Bequeme Entsorgung von NS-Verbrechen
Die beiden Berliner Koalitionsfraktionen haben ihren jahrelangen hartnäckigen Widerstand gegen die Rehabilitierung der „Kriegsverräter“ endlich aufgegeben, zähneknirschend aufgeben müssen angesichts einer erdrückend einhelligen öffentlichen Meinung und schließlich bei Druck in den eigenen Reihen (vgl. Kramer, „Die Kriegsverräter werden rehabilitiert“ (www.kramerwf.de/242.0.html): Nach der ersten Lesung am 4. Juni 2009 wird die Aufhebung der Todesurteile in zweiter und dritter Lesung am 26. August 2009 erfolgen.

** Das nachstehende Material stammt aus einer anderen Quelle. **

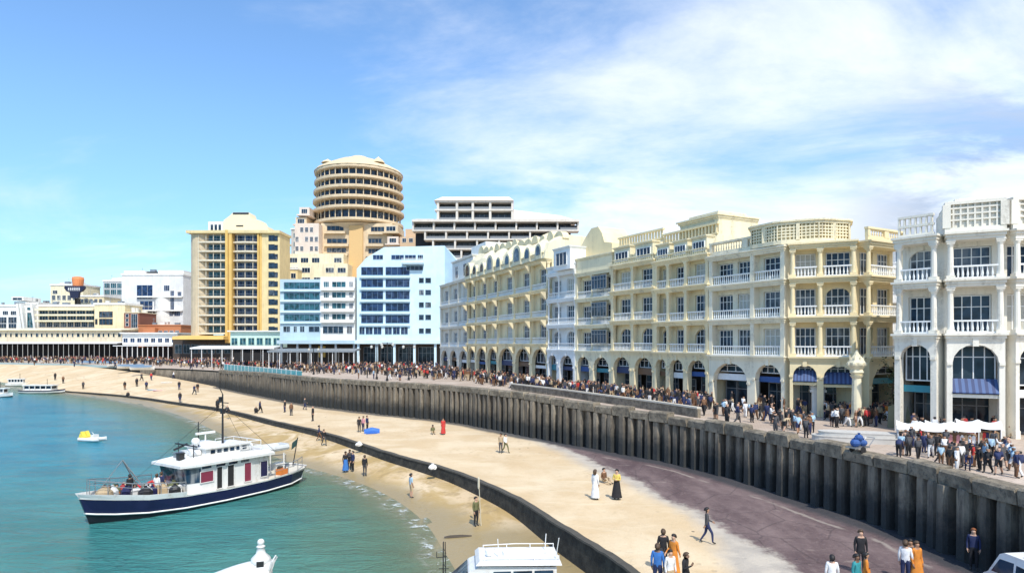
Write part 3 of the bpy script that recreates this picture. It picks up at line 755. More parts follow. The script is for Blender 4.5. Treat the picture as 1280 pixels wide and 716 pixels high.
# sculpted figure column standing before the corner
cp = gp(1071, 531, 0)
o = thing('ornate_column', 'cream column with a carved flame shaped capital before the yellow corner', 'column', (*cp, 0))
b = MB(); b.lathe([(.55,0),(.55,.5),(.42,.55),(.36,.8),(.34,2.2),(.3,3.4),(.38,3.5),(.46,3.65)], n=12); b.build('shaft', CREAM2, o)
b = MB(); b.lathe([(.34,3.65),(.5,3.85),(.4,4.05),(.58,4.3),(.66,4.55),(.5,4.75),(.36,4.95),(.2,5.15),(.05,5.5)], n=8)
for k in range(8):
    a = k*math.pi/4; b.ball((.5*math.cos(a), .5*math.sin(a), 4.45), .2, 7, 5); b.tube((.42*math.cos(a), .42*math.sin(a), 4.6), (.5*math.cos(a), .5*math.sin(a), 5.1), .09, 5, .01)
b.build('capital', CREAM2, o)
cp = gp(1022, 519, 0)
o = thing('gate_pillar', 'stout white pillar with a rounded barrel top under the yellow loggias', 'pillar', (*cp, 0), -.3)
b = MB(); b.box(-.55,.55,-.4,.4,0,.35); b.box(-.46,.46,-.34,.34,.35,1.95); b.build('shaft', WHITE, o)
b = MB(); b.box(-.62,.62,-.45,.45,1.95,2.15); b.loft([[(x, y, z) for x, z in [(-.55,2.15),(-.6,2.5),(-.42,2.85),(-.5,3.1),(.5,3.1),(.42,2.85),(.6,2.5),(.55,2.15)]] for y in (-.38,.38)]); b.build('capital', WHITE, o)
# --- the white house at the right edge
q0, q1, q2, q3 = (gx(1128, 44.6), 44.6), (gx(1180, 42.6), 42.6), (gx(1251, 41.2), 41.2), (gx(1345, 41.0), 41.0)
t, L = house('white_corner_house', 'white arcaded house with tall arches, blue canopy and pierced roof crown at right edge', q0, q1)
a0 = frame_of(q0, q1)[1]; zs = [0,6.6,10.1,13.1]
W3 = stucco('warm_white_render', (.80,.755,.65), amt=.6)
back = MB(); back.box(-.0, L, 3, 14, 0, 13.1); back.build('rear_wall', W3, t)
wing(t, I4, L, zs, [(1,1,True,(2,))], W3, A=1.3, D=7, shop=3, seed=12, wide=.72, rnd_col=True)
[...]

Ob dann die Rehabilitierung in der notwendigen angemessenen Form vonstatten gehen wird, ist allerdings in Frage gestellt. Im Geschäftsordnungsausschuss haben die Fraktionen der CDU/CSU und SPD beantragt, den Antrag ohne mündliche Debatte mit sofortiger Abstimmung, also innerhalb weniger Minuten, abzuhaken. Überdeutlich wird hier der Unwille darüber, dem Druck der Wählerschaft weichen zu müssen – eine Verachtung des Souveräns, des Volkes, das eine Begründung dafür erwartet, warum eine überfällige Entscheidung mit großer Energie um Jahre verzögert worden ist.

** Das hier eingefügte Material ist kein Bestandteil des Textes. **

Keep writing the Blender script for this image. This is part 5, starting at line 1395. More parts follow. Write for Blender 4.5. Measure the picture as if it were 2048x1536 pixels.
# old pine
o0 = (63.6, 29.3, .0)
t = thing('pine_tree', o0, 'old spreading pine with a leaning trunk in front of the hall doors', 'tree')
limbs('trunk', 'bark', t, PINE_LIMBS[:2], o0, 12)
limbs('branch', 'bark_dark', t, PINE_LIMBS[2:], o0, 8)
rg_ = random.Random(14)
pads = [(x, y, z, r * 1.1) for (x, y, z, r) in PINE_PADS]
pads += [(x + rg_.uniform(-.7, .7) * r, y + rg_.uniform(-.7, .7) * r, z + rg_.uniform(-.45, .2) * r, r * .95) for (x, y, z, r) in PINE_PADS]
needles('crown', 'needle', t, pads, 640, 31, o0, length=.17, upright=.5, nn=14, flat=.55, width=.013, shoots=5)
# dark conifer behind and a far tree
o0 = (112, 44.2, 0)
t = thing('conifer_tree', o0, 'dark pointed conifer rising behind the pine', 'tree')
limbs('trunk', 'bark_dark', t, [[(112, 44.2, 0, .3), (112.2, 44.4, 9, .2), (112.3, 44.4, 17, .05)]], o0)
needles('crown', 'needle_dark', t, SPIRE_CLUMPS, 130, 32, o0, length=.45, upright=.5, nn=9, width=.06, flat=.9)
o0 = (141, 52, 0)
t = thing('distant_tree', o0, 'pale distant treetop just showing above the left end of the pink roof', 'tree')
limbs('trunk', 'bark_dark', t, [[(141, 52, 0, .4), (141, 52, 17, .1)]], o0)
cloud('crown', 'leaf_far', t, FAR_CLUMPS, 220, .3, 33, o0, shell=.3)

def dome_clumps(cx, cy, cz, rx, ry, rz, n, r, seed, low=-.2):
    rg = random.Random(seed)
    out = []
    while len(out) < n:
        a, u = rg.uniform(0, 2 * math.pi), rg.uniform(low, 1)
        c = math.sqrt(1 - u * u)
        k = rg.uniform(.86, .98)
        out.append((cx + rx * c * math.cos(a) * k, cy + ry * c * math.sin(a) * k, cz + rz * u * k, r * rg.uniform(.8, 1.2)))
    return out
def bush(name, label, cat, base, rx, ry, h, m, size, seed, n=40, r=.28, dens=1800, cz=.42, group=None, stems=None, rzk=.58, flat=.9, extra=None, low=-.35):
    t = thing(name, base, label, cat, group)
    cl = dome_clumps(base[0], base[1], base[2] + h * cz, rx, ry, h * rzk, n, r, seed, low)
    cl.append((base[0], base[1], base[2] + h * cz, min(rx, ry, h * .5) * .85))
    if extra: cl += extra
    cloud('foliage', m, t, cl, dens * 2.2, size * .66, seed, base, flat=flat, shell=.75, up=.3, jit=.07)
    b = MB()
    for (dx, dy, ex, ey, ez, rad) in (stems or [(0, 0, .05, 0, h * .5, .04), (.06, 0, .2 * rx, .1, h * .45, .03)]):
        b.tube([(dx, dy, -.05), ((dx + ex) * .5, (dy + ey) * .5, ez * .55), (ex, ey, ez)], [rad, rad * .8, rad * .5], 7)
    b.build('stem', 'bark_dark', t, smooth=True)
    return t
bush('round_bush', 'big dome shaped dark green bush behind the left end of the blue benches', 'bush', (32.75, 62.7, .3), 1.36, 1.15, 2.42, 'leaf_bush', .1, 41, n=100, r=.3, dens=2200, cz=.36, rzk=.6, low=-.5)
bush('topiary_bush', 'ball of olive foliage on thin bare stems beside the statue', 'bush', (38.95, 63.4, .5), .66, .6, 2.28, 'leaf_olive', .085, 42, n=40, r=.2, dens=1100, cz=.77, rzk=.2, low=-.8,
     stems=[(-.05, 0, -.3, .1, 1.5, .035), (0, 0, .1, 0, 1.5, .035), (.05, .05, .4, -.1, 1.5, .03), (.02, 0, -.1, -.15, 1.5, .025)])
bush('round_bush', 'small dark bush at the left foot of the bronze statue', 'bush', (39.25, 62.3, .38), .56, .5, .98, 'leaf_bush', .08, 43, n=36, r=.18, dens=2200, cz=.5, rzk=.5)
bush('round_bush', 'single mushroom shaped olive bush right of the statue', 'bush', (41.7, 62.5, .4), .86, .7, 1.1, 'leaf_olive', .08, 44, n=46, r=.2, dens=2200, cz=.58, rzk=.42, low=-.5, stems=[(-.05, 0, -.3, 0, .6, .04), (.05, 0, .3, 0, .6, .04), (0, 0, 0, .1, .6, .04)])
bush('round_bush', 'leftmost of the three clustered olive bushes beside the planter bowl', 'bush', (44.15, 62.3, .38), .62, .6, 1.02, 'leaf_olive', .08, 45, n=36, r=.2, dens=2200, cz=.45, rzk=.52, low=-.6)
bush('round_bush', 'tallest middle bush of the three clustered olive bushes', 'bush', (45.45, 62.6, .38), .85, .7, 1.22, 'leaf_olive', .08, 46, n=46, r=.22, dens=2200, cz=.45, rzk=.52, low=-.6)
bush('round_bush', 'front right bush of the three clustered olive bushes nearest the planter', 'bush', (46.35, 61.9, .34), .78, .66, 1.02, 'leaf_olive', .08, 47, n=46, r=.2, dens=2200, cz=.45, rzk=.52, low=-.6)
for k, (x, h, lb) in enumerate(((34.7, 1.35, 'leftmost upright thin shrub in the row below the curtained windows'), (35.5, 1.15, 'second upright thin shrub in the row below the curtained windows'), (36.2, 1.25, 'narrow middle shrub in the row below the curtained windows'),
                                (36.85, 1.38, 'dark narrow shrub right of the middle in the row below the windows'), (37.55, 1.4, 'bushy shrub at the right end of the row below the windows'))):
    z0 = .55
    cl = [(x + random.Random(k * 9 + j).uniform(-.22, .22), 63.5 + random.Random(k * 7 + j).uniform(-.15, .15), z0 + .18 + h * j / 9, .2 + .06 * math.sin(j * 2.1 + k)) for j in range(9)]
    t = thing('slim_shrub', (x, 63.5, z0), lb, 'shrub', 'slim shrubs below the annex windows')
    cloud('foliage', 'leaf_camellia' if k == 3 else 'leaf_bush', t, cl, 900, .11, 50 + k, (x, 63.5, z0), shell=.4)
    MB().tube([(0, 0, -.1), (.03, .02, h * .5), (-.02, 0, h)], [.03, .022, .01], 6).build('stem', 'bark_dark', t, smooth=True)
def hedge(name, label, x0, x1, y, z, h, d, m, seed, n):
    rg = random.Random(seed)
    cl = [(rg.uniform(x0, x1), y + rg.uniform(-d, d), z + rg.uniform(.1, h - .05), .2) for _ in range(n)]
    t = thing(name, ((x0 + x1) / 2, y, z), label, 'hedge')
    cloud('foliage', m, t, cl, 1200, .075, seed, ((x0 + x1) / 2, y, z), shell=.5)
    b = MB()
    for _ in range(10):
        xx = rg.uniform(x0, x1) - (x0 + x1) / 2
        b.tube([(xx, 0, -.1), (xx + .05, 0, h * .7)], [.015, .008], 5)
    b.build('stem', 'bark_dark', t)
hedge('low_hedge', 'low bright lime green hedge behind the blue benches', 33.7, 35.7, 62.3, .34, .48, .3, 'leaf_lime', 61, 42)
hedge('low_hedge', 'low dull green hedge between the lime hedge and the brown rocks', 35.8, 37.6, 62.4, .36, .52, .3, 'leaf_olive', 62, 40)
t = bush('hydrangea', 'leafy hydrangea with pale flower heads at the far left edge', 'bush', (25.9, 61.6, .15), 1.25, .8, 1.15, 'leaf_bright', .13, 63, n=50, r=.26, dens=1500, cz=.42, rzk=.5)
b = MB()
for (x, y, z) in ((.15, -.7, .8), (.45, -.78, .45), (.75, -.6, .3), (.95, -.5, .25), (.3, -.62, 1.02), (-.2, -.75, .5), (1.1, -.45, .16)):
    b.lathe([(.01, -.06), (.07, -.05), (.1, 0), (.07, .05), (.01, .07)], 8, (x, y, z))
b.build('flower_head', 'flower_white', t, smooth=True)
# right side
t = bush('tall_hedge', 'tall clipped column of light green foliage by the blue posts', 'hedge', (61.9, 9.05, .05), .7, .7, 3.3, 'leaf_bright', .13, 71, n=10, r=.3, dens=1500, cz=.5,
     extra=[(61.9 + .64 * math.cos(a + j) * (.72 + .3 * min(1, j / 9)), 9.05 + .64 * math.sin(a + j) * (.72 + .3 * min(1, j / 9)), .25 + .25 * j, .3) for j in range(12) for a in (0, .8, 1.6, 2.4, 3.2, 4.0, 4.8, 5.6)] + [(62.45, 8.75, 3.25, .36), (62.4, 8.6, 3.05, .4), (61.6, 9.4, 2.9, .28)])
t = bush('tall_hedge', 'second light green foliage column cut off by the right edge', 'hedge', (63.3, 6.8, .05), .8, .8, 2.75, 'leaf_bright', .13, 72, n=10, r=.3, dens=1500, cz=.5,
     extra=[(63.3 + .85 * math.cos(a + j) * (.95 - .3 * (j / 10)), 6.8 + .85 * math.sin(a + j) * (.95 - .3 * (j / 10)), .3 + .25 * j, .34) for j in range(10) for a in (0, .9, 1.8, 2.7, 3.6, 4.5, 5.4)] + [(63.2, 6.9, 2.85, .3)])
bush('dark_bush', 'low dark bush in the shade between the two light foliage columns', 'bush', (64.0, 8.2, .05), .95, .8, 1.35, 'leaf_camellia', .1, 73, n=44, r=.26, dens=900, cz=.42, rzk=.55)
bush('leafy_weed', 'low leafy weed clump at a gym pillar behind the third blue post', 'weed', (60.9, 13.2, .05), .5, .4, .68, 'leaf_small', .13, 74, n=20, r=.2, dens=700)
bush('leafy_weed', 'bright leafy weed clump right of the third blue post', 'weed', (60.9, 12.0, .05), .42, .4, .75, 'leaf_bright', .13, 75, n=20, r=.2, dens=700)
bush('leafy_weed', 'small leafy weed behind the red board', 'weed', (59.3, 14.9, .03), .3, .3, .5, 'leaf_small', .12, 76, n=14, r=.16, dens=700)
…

Immerhin steht es noch dahin, ob es auf diese schäbige Weise gelingen wird, den Rehabilitierungsakt im Schnelldurchlauf zu erledigen. Der Linksfraktion, die die Rehabilitierung auch, sogar zu allererst, beantragt hat, wird nach der Geschäftsordnung das Wort zur Begründung nicht versagt werden können. Andere Fraktionen, etwa die Grünen, müssen sich zwar nicht, können sich dann aber anschließen. Werden sich die SPD und die Union, verstockt wie sie sich bislang verhalten haben, die Blöße geben und peinlich schweigen? Ob es dazu kommt, wird sich erst zwei oder drei Tage vor dem 26. August herausstellen, weil die Tagesordnung rechtzeitig vor dem Termin festgelegt werden muß, unter Berücksichtigung von angemeldeten Reden.
Es bleibt zu hoffen, dass die Koalitionsfraktionen noch einsehen, dass es hier nicht um die formelle Bereinigung einer geringfügigen gesetzgeberischen Fehlleistung geht, nicht um die bloße Schließung einer kleinen Gesetzeslücke, auch nicht um die Absolvierung einer lästigen Pflichtübung. Die Opfer der Wehrmachtsjustiz und ihrer Hinterbliebenen dürfen erwarten, dass das jahrelang aufrechterhaltene Unrecht in einer würdigen Form beseitigt wird. In einem Akt, in dem auch die Ehrung der vor kurzem noch von mehreren Rednern der Koalitionsfraktionen geschmähten und erniedrigten Opfer einen angemessenen Ausdruck findet. Und dies hoffentlich nicht vor einem demonstrativ fast leeren Plenum.